Tennessee turns the tables, rallies late to top LSU 6-3

Tennessee hitters have left their marks — ugly ones — on LSU pitchers in the past two games.

On Saturday, the Tigers couldn’t muster any late-inning heroics at the plate to save their arms.

The Volunteers dinged a pair of LSU relievers and took the lead in the eighth inning, beating the Tigers 6-3 to even the series with a late rally at a lively Alex Box Stadium. Game 3 is set for noon Sunday.

Tennessee (26-15, 8-12 Southeastern Conference) had nine hits a night after tallying 13 in Friday’s 8-7 loss, and LSU (32-11-1, 11-8-1) left the bases loaded twice — lastly in the eighth inning.

The Vols had four of their six runs off Kurt McCune and Parker Bugg, ruining a solid five-hit outing from freshman starter Jared Poché. McCune (1-1) took the loss.

“We have to take it like men and move forward and try to win a series (Sunday),” LSU coach Paul Mainieri said afterward. “Tough loss for us. Lot of implications with the loss.”

LSU stormed back to take Friday’s series opener, overcoming two-run deficits twice and getting a game-winning single in the ninth inning from Mark Laird.

It was Tennessee’s turn Saturday in a series that has already yielded five ties and five lead changes.

The Volunteers took the lead in the eighth, scoring two runs with Joe Broussard on the mound. Both runs were charged to McCune, and both came in unique fashion.

McCune’s first two batters reached on singles, and Broussard’s first batter, Derek Lance, hit a grounder to first to score the tying run.

Kade Scivicque, starting at first base, couldn’t handle the ball well. He stepped on the base for the second out but couldn’t turn two to end the inning or throw home to get the runner.

UT got the go-ahead run when the next batter, Taylor Smart, hit a chopper up the middle.

Shortstop Alex Bregman scooped up it up while racing behind second base. He didn’t attempt a play at first, choosing instead to try to get Stewart at home.

Bregman’s momentum was carrying him toward first base, and the throw home wasn’t close. The crowd gasped as Bregman uncorked the throw, and Tennessee’s dugout erupted as Stewart scored the go-ahead run.

Mainieri said Bregman had no chance at making the play at first.

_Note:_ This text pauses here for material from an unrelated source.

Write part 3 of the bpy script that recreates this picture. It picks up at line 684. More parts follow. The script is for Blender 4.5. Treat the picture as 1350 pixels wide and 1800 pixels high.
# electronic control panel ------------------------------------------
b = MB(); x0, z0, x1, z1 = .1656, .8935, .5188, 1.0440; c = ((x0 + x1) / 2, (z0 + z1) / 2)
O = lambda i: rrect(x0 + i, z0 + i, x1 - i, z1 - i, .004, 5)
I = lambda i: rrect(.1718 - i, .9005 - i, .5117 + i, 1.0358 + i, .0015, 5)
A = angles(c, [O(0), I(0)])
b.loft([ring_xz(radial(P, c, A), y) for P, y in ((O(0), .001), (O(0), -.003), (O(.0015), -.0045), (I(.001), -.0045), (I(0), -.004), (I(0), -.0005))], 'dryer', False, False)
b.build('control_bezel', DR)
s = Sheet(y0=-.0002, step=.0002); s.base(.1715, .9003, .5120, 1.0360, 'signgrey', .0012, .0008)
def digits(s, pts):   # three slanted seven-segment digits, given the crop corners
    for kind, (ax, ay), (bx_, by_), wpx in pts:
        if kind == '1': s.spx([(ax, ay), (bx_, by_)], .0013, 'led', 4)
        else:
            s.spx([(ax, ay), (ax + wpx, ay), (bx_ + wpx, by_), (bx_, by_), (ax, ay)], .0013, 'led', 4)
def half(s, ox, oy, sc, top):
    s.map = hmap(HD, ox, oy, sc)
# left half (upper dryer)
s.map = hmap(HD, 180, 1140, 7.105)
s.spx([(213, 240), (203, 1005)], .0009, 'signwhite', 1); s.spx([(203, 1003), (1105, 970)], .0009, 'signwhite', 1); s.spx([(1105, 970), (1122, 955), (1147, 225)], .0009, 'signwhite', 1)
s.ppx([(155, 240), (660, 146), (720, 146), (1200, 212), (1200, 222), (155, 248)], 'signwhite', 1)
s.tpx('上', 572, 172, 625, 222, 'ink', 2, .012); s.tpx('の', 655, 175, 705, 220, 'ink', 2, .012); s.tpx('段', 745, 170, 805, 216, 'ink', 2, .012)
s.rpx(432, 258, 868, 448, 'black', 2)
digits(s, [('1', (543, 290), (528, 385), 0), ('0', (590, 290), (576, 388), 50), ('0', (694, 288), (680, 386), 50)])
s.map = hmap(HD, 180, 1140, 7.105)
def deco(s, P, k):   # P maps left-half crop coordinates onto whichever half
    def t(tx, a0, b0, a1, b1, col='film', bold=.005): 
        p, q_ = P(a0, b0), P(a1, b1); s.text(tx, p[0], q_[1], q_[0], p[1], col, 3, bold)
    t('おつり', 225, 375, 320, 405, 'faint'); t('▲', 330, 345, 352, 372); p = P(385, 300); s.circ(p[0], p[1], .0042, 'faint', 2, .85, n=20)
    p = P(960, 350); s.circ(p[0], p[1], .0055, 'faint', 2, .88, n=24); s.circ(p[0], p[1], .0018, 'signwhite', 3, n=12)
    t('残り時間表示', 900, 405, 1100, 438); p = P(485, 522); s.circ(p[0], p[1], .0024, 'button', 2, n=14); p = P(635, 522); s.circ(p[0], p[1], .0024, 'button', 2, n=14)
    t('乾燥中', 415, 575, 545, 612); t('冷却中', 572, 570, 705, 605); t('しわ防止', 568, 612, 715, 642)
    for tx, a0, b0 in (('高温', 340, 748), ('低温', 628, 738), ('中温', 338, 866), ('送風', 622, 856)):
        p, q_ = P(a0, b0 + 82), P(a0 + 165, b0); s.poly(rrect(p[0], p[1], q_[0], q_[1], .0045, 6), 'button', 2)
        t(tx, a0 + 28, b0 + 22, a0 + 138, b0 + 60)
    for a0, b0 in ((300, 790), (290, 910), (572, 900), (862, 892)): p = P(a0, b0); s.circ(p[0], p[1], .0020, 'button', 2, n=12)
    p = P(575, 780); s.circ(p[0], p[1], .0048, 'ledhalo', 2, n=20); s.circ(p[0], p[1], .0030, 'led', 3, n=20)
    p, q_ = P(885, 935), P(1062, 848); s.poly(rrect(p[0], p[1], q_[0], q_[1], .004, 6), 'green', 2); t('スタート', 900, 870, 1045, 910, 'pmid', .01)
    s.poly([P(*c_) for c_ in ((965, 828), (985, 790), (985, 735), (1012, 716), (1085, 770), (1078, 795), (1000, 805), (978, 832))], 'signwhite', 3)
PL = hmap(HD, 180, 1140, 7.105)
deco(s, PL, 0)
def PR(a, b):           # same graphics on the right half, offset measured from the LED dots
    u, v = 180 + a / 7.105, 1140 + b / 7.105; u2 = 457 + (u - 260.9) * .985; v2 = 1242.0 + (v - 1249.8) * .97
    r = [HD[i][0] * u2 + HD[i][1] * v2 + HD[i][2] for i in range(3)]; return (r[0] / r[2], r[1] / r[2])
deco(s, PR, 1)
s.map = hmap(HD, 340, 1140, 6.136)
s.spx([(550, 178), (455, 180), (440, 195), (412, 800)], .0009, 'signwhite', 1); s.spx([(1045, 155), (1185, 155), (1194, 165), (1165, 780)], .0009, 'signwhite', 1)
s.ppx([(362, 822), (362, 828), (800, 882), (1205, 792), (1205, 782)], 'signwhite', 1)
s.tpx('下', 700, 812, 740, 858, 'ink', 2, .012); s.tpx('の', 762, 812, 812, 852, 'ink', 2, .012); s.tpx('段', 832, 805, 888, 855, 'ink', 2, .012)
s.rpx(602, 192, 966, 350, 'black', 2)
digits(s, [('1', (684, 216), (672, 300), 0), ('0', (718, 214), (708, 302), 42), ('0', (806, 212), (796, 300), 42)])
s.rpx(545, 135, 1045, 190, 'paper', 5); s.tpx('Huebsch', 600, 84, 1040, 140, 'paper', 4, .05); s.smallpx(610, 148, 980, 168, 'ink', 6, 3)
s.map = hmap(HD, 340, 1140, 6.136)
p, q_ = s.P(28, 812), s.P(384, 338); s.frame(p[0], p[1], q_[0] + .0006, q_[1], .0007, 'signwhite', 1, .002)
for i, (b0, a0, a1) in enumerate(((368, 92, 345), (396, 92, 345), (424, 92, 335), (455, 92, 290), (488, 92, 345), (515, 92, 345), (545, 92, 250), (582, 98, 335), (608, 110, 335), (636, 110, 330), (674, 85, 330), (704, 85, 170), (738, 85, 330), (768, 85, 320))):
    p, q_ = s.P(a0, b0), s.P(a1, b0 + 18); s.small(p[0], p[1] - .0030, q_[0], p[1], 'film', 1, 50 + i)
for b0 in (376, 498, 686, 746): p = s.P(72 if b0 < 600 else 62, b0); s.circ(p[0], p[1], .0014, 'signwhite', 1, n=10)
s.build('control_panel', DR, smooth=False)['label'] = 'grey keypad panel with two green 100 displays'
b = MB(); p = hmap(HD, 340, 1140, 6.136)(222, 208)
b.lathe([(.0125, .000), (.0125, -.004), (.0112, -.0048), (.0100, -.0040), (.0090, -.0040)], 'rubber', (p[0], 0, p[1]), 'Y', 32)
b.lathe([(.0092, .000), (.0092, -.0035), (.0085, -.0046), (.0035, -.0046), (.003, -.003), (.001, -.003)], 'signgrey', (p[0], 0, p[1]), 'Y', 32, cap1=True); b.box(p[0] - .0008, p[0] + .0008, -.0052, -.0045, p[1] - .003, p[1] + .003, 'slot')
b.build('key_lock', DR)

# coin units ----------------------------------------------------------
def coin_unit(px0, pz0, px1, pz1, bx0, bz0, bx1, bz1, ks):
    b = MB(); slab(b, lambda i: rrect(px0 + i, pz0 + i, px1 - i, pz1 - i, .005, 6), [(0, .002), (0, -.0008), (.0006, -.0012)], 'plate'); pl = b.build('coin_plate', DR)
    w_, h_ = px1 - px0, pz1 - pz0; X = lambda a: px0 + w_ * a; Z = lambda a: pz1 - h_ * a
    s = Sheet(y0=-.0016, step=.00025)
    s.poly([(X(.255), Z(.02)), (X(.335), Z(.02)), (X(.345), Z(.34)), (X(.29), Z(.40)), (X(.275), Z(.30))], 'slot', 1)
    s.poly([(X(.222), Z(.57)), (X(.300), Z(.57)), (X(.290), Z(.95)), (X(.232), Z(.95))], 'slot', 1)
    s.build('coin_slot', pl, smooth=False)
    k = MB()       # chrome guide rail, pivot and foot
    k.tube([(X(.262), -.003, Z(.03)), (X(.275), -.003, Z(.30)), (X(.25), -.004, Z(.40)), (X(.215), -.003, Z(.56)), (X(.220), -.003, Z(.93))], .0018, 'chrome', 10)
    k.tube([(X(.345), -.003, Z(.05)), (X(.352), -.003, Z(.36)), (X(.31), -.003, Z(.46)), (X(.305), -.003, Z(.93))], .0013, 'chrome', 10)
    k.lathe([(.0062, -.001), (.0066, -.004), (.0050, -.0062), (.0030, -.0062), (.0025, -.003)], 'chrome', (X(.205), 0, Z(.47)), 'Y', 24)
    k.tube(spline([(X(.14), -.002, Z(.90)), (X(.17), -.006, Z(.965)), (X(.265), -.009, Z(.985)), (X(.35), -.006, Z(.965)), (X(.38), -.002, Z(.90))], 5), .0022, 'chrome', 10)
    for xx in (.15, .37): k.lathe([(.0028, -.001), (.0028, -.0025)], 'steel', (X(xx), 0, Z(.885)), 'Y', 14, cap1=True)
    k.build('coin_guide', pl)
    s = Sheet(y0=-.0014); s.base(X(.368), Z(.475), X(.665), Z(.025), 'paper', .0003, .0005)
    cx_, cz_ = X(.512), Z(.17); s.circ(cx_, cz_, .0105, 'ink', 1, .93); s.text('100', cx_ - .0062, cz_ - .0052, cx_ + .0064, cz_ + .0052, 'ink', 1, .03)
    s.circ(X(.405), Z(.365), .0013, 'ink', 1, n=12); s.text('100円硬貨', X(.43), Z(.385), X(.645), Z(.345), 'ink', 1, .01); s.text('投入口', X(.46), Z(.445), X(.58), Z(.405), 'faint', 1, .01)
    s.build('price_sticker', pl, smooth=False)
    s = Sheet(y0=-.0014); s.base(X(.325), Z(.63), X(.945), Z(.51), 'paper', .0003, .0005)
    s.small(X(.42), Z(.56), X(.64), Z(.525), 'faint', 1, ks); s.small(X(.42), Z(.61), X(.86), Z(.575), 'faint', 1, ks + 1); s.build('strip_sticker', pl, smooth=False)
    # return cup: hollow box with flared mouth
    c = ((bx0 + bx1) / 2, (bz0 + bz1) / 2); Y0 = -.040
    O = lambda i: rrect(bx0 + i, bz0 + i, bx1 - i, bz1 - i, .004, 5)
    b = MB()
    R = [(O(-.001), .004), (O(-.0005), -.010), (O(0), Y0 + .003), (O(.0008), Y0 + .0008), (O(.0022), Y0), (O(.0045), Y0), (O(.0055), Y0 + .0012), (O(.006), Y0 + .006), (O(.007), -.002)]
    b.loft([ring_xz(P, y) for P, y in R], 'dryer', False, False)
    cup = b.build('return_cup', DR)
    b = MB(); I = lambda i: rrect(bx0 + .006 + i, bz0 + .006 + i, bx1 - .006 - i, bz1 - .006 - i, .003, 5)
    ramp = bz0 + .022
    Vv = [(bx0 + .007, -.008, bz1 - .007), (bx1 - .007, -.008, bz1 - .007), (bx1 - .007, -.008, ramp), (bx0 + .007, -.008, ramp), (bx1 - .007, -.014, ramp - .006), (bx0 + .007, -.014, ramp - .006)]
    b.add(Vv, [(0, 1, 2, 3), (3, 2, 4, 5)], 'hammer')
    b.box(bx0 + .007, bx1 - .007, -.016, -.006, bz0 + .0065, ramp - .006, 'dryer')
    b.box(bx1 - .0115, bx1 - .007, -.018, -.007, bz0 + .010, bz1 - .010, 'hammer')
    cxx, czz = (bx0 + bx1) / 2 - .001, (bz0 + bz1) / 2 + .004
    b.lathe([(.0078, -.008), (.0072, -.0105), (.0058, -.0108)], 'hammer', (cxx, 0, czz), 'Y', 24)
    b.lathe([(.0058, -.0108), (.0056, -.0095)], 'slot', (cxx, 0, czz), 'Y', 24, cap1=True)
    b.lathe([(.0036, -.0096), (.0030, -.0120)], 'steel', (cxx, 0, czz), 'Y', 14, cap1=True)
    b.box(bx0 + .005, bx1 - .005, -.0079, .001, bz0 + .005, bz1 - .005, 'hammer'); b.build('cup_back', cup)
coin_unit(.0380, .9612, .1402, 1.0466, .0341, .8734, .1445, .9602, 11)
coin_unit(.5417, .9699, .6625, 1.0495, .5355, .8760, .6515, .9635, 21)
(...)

Bregman agreed and said he had “a little bit of trouble” getting the ball out of his glove.

Mainieri said he regretted two moves that were critical pieces to that inning: letting McCune start the inning instead of Broussard; and placing Moore, who pinch-hit in the sixth, at catcher instead of at first for Scivicque.

“I didn’t think Kurt threw the ball poorly; just think he had some bad luck,” Mainieri said.

Scivicque has started at first just twice since April 4.

“When I made the decision today to go with Fraley against the left-handed pitcher, that pushes McMullen to the DH spot,” Mainieri said. “So if you want Scivicque to play, he’s got to catch or play first base. And (catcher Chris) Chinea’s killing left-handed pitching.”

Vincent Jackson, a pinch hitter, had a two-run homer off Bugg in the ninth to extend a one-run lead to the final margin.

Before that, though, LSU had its rally in the eighth that fell short.

Sean McMullen crushed a pitch to right field, but Pierce Bily caught it with his back nearly against the wall. Scivicque walked, then Jake Fraley singled to right.

UT reliever Trevor Bettencourt hit Christian Ibarra on a 2-2 pitch to load the bases for Moore.

“L-S-U!” chants loudly filled Alex Box as Moore stepped to the plate after a quick chat with Mainieri.

He then hit into that double play on the first pitch, deflating the largest Alex Box crowd (8,121) for an SEC game this season.

“Tyler Moore couldn’t hit a ball any harder,” Mainieri said. “Right at him.”

LSU had the leadoff man reach base in the first five innings, and the Tigers had a crucial hit-and-run play end in a double play in the seventh.

The Tigers got another solid start from Poché, a freshman, at home.

He recovered after some early woes. He pitched seven innings of five-hit ball, striking out four and allowing two runs.

Tennessee had just three base runners in his final three frames. UT got a run off Poché in the first after back-to-back one-out hits, and he worked out of a tough second inning that included an Ibarra error.

“Just kind of struggled early but found my groove,” he said. “Was able to make pitches when I couldn’t make them early in the game.

“Was able to stay low and hit my spots.”